Phaophanit and Oboussier have often regarded the image and concept of the “house” as a source of poetic images, believing it to be a cross-cultural entity. By rooting the Dream House in downtown Toronto, a metropolitan city that is ‘home’ to nearly all of the world’s diverse cultural groups, the artist invites their audience to reimagine their definition of ‘belonging’. The glowing archetype of the Dream House might serve as a reminder of what unifies instead of what sets us apart.

About the artist

Vong Phaophanit moved to Paris as a teenager following political unrest in his home of Savannakhet, Laos. Upon becoming a refugee under the Geneva Convention, he carried out his studies in France. While at the Ecole des Beaux Arts in Aix en Provence, Phaophanit met and married a fellow student, Claire Oboussier. A move to the UK in 1985 sparked Phaophanit’s career as an artist and pushed him to experiment with a wide range of media.
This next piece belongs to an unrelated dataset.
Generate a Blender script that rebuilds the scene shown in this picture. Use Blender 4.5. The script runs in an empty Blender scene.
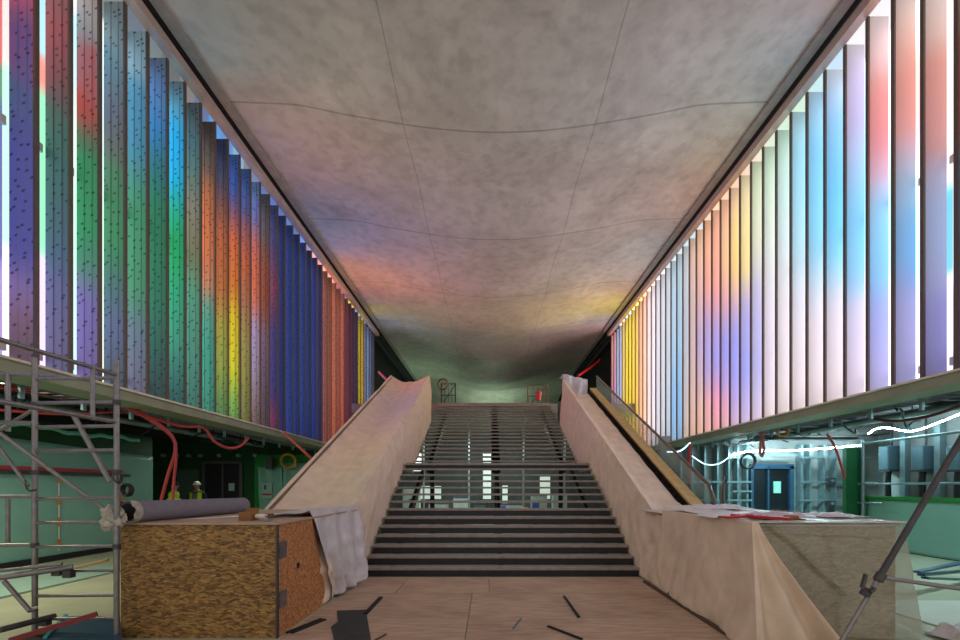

In choosing to create large-scale installations with ash, silk, rice, rubber, wax, and light, Phaophanit pays homage to his Laotian heritage. He frequently incorporates Laotian text in his work and does not often translate the words for his audience in an effort to showcase the challenge of living between cultures. Phaophanit’s solo practice is constantly evolving alongside that of his shared studio with his wife, Claire. After establishing a close creative dialogue and frequently collaborating on projects together, the dynamic duo formally unified their practices in the late 1990s, opening up their shared studio.

Phaophanit has been nominated for the Turner Prize in 1993and the Paul Hamlyn Prize in 1998. He was awarded a DAAD fellowship in Berlin (1994). His works are exhibited in major collections around the world including the Tate Gallery, the Singapore Art Museum, The Henry Moore Foundation, The British Council Collection and the Irish Museum of Modern Art. He was a senior fellow in drawing at Wimbledon School of Art and has lectured and spoken at many schools and panels around the world.

Claire Oboussier’s artistic interests were shaped at a young age by the professions of her adoptive parents: an architect and a musician. Born in London and raised in Devon, Oboussier went on to study French at the University of Sussex, graduating in 1986. While on exchange in Paris, she met and married Phaophanit. Oboussier’s career in academia culminated with the submission of her doctoral thesis in 1995 which explored the poetic and theoretical intersections of the visual and verbal realms.

Alongside her foray into critical writing, Oboussier maintained her own studio practice where she experimented with a range of media such as written and spoken word, film, sound, and sculptural elements. During the early 2000s, she was a member of the Executive Committee for the pioneering magazine, MAKE, which provided a platform for under-represented women’s art practice. Oboussier later became the publication’s editorial advisor.

Throughout her early creative ventures, Phaophanit was by Oboussier’s side. The two collaborated on many projects and in the late 1990s and formally unified their practices into a shared studio.

Fun facts

  • These creative powerhouses share a daughter, Chanthila Phaophanit, who is a talented artist in her own right. Working with moving images, Chanthila explores ideas around the trans-cultural position she inhabits and questions the borders through which we are defined.

Engagement questions

  • How does the theme of this work influence thoughts on your own dream house?